„Seht, was geschehn, steht jetzo nicht zu ändern.
Der Mensch geht manchmal unbedacht zu Werk,
Was ihm die Folge Zeit läßt zu bereun.“
(Shakespeare, „Richard III.“)
Jahresanfang – noch Zeit der guten Vorsätze: Unbedingt wieder radikaler werden! Weniger Geduld und Gelassenheit! Den Sprengstoffgürtel enger schnallen! Mehr Mut zum Nichts oder wenigstens höherem Blutdruck! – Jedenfalls, seit unser Bau- und Planungsdezernent jüngst öffentlich davon träumte, „große Stadt-Teile Duisburgs … abzureißen“, laufe ich mit ganz anderen Augen durch die Stadt. Wo lohnt sich das denn? Was könnte jetzt gut schon mal weg? Den Kopf voll schwurbeligem Abbruchsbirnengeist streife ich durchs Viertel und schwelge in destruktiven Phantasieen, führe Abrißlisten, pflege gute Sprengvorsätze und schwinge den Abbruchs-Vorschlagshammer.
Zum Beispiel hier: dieser ungeschlacht wuchtige Backstein-Trumm am Anfang der Friedenstraße! Was ist das denn überhaupt? Wer baut denn solch festgefugten Unfug? Lange Zeit habe ich den Riesenhaufen Bauunglück aus dem Augenwinkel betrachtend für eine besonders grässliche, aus der wilhelminischen Zeit stammende Kirche gehalten. Applizierte Mosaiken, gemauerte Rundbögen und spitzwinklige Giebelchen hier und da bestärkten mich in diesem Irrtum. Indes, selbst die hässlichsten Gotteshäuser (Gott im Plattenbau?) haben nicht derart kleine Fenster, und hinter den Back-Ziegeln von Kirchen verbergen sich in aller Regel auch nicht meterdicke Beton-Wände.

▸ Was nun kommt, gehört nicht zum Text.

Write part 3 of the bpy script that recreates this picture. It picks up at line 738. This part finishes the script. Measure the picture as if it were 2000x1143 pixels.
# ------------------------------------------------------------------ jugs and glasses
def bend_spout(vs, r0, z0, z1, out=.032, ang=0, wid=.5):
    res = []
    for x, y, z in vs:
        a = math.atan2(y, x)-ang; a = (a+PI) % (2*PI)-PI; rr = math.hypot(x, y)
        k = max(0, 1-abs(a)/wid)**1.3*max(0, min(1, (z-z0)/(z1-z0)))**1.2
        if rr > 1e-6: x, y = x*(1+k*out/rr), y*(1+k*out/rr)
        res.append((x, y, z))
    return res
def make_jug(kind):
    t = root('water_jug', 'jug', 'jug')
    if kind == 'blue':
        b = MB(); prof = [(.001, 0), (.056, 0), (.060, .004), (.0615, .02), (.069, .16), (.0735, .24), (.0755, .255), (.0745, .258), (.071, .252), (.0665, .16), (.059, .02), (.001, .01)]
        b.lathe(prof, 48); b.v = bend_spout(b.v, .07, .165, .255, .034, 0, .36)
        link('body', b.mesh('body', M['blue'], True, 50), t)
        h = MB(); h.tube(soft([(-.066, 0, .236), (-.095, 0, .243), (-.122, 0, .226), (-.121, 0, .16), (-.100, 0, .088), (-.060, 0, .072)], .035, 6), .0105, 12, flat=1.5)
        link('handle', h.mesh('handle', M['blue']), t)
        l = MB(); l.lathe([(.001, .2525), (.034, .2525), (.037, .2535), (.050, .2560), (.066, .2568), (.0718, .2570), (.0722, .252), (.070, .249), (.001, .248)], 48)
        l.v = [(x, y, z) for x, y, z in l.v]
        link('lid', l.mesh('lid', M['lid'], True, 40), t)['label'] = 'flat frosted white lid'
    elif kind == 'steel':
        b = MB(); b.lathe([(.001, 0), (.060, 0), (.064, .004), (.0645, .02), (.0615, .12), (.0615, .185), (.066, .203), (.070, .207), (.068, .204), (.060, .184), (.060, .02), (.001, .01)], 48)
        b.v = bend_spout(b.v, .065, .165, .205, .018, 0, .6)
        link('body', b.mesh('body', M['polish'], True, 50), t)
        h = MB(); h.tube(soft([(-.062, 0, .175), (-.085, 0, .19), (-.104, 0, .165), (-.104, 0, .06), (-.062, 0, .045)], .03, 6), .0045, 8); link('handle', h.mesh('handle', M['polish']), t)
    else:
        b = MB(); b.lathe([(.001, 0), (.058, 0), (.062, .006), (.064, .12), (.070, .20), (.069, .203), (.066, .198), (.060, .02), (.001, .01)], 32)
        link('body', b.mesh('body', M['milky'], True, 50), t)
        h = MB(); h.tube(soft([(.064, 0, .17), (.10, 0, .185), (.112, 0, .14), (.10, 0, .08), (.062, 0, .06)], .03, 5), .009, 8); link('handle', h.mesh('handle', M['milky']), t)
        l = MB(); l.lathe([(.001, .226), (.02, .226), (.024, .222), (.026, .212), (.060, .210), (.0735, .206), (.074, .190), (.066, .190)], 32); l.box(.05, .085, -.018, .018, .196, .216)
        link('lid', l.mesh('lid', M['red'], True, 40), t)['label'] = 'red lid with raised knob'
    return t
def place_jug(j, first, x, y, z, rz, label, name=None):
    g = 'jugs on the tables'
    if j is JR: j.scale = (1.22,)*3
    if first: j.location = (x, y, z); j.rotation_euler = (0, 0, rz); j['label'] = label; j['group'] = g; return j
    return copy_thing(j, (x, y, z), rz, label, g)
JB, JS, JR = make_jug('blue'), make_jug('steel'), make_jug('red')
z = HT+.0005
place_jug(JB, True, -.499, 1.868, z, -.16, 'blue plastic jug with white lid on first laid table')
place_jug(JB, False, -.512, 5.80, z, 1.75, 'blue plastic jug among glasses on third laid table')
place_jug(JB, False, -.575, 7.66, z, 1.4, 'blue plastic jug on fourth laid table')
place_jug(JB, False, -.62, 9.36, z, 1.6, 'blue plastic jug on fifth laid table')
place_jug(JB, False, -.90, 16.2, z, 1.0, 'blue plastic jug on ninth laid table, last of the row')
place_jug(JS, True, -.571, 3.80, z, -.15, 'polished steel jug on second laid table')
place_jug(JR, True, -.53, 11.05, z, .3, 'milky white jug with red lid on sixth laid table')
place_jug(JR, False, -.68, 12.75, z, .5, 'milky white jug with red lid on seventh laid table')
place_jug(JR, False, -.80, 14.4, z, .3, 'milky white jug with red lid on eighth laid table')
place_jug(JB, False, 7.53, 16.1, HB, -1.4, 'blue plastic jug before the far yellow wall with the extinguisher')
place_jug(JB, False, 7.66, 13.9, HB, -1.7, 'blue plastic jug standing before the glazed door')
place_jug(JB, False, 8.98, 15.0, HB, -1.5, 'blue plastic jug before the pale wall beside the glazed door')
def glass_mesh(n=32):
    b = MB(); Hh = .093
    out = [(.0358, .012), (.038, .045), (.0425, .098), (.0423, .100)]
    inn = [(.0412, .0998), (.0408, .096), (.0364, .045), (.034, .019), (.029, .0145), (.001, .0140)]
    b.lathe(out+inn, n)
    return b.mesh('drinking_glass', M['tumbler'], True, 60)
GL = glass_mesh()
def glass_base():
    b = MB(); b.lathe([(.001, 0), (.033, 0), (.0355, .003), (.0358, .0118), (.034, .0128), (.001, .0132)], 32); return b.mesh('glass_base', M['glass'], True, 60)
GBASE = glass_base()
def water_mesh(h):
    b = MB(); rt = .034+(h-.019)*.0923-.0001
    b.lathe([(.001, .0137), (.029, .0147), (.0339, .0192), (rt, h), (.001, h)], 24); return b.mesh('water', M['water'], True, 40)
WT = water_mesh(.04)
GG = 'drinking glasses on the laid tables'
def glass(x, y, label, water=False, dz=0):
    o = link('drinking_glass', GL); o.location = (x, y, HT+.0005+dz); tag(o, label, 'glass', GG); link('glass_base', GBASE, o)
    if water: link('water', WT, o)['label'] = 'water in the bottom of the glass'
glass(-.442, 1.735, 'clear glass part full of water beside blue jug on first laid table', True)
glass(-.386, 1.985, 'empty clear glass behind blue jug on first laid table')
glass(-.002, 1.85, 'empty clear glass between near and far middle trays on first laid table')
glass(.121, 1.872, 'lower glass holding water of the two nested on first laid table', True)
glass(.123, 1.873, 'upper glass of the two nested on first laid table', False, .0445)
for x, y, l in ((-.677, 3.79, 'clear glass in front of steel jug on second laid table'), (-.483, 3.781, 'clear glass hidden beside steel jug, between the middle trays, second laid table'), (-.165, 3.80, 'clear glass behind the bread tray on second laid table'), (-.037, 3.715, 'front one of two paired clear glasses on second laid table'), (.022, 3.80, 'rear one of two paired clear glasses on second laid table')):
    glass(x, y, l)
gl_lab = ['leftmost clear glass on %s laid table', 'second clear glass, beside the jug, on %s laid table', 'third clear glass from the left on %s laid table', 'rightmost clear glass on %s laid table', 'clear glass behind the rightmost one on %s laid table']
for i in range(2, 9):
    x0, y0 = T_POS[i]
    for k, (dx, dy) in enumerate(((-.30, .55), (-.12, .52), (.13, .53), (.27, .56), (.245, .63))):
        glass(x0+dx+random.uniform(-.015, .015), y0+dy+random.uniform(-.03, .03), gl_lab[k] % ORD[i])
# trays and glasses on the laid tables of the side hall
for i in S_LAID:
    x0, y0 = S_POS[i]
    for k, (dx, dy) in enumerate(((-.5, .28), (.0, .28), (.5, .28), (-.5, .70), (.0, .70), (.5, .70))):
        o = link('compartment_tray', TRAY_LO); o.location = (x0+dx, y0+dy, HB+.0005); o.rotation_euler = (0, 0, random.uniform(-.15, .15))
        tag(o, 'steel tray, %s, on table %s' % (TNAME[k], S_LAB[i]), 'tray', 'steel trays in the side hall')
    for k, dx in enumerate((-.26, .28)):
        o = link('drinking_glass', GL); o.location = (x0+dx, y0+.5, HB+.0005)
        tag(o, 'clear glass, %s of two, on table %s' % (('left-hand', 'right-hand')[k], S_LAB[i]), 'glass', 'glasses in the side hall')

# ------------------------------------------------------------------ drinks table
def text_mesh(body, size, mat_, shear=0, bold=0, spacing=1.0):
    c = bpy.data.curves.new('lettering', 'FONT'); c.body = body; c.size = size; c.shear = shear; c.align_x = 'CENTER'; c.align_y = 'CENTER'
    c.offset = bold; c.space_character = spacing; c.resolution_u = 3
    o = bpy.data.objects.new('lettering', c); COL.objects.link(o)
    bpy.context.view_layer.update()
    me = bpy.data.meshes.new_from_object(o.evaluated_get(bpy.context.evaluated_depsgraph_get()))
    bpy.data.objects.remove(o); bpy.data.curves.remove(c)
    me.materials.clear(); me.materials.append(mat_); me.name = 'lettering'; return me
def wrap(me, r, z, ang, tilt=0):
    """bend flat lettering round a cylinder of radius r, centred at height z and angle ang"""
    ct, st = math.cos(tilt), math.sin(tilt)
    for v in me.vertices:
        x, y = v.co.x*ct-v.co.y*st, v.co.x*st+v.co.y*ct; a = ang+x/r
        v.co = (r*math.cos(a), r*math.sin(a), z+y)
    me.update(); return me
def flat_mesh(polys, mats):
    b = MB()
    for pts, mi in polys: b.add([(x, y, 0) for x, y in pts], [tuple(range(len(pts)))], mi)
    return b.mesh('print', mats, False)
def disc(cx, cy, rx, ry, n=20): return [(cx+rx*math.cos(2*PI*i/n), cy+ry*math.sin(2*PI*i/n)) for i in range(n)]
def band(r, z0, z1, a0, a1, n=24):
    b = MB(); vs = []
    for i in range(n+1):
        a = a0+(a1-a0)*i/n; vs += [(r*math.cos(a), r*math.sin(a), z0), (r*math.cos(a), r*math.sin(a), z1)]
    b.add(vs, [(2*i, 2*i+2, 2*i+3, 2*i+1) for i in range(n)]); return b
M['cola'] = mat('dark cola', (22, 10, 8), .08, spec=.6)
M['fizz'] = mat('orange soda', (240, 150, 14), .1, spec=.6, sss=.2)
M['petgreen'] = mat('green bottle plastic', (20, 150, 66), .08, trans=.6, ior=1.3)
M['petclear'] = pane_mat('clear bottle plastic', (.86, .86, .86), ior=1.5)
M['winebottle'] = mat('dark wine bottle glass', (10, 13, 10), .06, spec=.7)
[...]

Kurzum, es handelt sich gar nicht um eine Kirche, sondern um ein herausragendes Monument des Wirkens unserer Nazi-Vorfahren, den grandiosesten Ruinenbaumeistern der Neuzeit. Ihnen gelang Innovatives: Ganz Deutschland in Trümmer zu legen und zugleich Bauwerke zu schaffen, die sich offenbar in Jahrhunderten einfach nicht kaputt kriegen lassen. Wie tote, aber unzerstörbare Zähne ragen die Hochbunker im faulen Maul des Geddos: Zu hässlich und gemein, um stehen zu bleiben; zu klumpig, trumpfmotzig und blöd betonbullig, um sie rationell wegzubomben; andererseits zu idiotisch widersinnig verbaut, um sie einer sinnvollen Nutzung zuzuführen. Dieser hier, heißt es, war einst ein sog. „OP-Bunker“, eine Art verbarrikadiertes Kriegs-Lazarett, in dem es sich noch gemütlich Beine amputieren ließ, wenn sich draußen über der Stadt schon die Royal Airforce austobte.
2009 geisterte durch die Bezirksvertretung das Gerücht, eine Investorengruppe wolle „Büro- und Wohnräume“ darin einrichten. „Na, dann wünsch ich schon mal viel Spaß mit den Heizkosten!“, dachte ich noch, aber es blieb eh, wie fast alle hochmögende Stadtplanung in Duisburg, heiße Luft, oder wie Lichtenberg sagte, „ein wehendes Vakuum“.
Der Klotz hockt weiter in seiner verstockten Mehrstöckigkeit und mahnt stumm vor sich hin. Kein jugendfroher Vandalismus und kein delirierender Stadtplaner kann ihm etwas anhaben. Selbst zu Graffitti fordert er seltsamerweise nicht wirklich heraus. ’So dauerhaft wie ich ist nur die Dummheit’, besagt er. Freilich kann man bezweifeln, dass die täglich dran vorbeiziehenden Völkerscharen einen Schimmer haben, was es mit dem Backsteinwerk auf sich hat. Man kann noch nicht mal eine Moschee draus machen. Aber weil jetzt drüber nachgedacht habe, kann man ihn ja zum Denkmal erklären, den Klotz.